Taipei rejects Beijing’s territorial ambitions; in light of Ukraine’s resistance, Taiwan’s officials say the Taiwanese people are even more determined to defend themselves, with or without outside help.
However, only 51 percent of respondents in a recent poll believed Taiwan could withstand a Chinese invasion for more than 100 days, according to results published Tuesday by the Taiwanese Public Opinion Foundation.
In contrast, only 37.8 percent of respondents felt Taiwan’s armed forces could hold out for the same period of time, said the TPOF survey, which was conducted between June 12 and 14 by collecting valid samples from 1,079 Taiwanese adults above the age of 20, the current presidential voting age.
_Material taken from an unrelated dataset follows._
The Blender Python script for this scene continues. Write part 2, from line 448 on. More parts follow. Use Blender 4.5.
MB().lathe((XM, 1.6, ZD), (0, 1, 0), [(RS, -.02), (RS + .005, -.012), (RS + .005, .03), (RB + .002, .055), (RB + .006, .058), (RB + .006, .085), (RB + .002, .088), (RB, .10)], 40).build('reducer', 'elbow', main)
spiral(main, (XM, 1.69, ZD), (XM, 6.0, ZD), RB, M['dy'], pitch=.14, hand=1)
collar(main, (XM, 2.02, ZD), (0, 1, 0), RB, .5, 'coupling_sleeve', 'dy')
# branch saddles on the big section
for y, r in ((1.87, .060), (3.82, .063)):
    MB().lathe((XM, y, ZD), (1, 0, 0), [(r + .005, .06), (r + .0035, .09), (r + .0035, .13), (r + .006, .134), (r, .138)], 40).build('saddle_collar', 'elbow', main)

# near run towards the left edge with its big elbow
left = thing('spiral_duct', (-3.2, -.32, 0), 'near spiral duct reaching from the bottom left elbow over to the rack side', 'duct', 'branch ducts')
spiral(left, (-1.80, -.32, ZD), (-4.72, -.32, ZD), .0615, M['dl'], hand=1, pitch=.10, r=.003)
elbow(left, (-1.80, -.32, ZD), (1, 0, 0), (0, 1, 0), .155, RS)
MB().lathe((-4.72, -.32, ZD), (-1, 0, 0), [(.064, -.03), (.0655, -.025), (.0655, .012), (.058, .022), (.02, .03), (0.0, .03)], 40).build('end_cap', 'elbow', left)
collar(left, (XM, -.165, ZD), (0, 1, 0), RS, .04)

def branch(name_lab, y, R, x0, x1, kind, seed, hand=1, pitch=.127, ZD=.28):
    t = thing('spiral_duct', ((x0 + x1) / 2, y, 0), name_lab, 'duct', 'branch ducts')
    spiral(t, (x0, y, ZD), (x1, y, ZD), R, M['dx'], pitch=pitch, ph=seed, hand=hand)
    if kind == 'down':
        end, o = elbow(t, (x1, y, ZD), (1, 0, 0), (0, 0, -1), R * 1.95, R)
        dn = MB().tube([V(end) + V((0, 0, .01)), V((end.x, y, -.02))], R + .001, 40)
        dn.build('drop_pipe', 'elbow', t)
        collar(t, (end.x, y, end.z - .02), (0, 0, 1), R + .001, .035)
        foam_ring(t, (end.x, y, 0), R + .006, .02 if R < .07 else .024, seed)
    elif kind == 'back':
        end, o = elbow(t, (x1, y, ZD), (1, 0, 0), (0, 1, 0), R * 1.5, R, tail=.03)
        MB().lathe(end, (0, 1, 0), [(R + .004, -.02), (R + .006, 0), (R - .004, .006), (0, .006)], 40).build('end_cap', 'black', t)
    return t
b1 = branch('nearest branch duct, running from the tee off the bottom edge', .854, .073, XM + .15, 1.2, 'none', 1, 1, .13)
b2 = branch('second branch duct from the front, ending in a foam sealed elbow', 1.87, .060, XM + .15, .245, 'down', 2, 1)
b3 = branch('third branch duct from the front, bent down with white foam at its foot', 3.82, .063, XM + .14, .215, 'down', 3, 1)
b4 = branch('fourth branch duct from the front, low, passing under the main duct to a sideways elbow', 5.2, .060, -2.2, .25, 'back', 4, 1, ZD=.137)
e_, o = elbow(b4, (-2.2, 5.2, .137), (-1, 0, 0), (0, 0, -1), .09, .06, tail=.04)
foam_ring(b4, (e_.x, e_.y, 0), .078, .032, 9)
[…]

In February, as it became increasingly clear that the West might fail to deter Russian President Vladimir Putin from a full-scale invasion of Ukraine, only one-quarter of respondents thought China was likely to follow Russia with a military campaign of its own, according to a TPOF survey at the time.
However, the Biden administration’s decision not to deploy American troops to Ukraine, for what would’ve been a direct clash with Russian forces, did leave a profound impression on Taiwan’s public, according to another poll conducted a month later.
From confidence that once peaked at 65 percent in October 2021, only 34.5 percent of respondents in the TPOF’s March survey believed U.S. forces would help defend Taiwan against a Chinese attack. The same poll recorded 78 percent of respondents as saying Taiwan wouldn’t be able to forestall an occupation on its own.
Tuesday’s results, however, showed a noticeable spike in positivity that may have been associated with Biden’s recent pledge to defend Taiwan. At a press conference in Tokyo last month, the U.S. president said he would get militarily involved if China were to attack, even if it believed an invasion wouldn’t be attempted.
The result: 40.4 percent of those polled said Taiwan was likely to receive assistance from the U.S. military, versus 50.9 percent who felt the opposite.
Taiwan’s defense planners say they’ve never war-gamed a scenario in which American troops fight alongside Taiwanese soldiers. In Beijing, however, Chinese military modernization points to just such an expectation, and even involvement by U.S. allies.
Officially, U.S. policy is not to say publicly whether it intends to intervene in the next Taiwan Strait crisis. It’s why Biden’s recent remarks on the subject caused such a stir.
Washington’s focus, according to senior officials in the Biden administration, is on preventing an attack from ever happening, to ensure the generations-long cross-strait dispute is settled peacefully.
“Fundamentally, the entire thrust and purpose of our approach—our diplomatic, defense, security, intelligence approach to Taiwan—is about ensuring that the day never comes where the question is called as to whether or not we have to defend Taiwan, because we will have effectively deterred it,” U.S. National Security Adviser Jake Sullivan told a conference hosted by the Center for a New American Security think tank last Friday.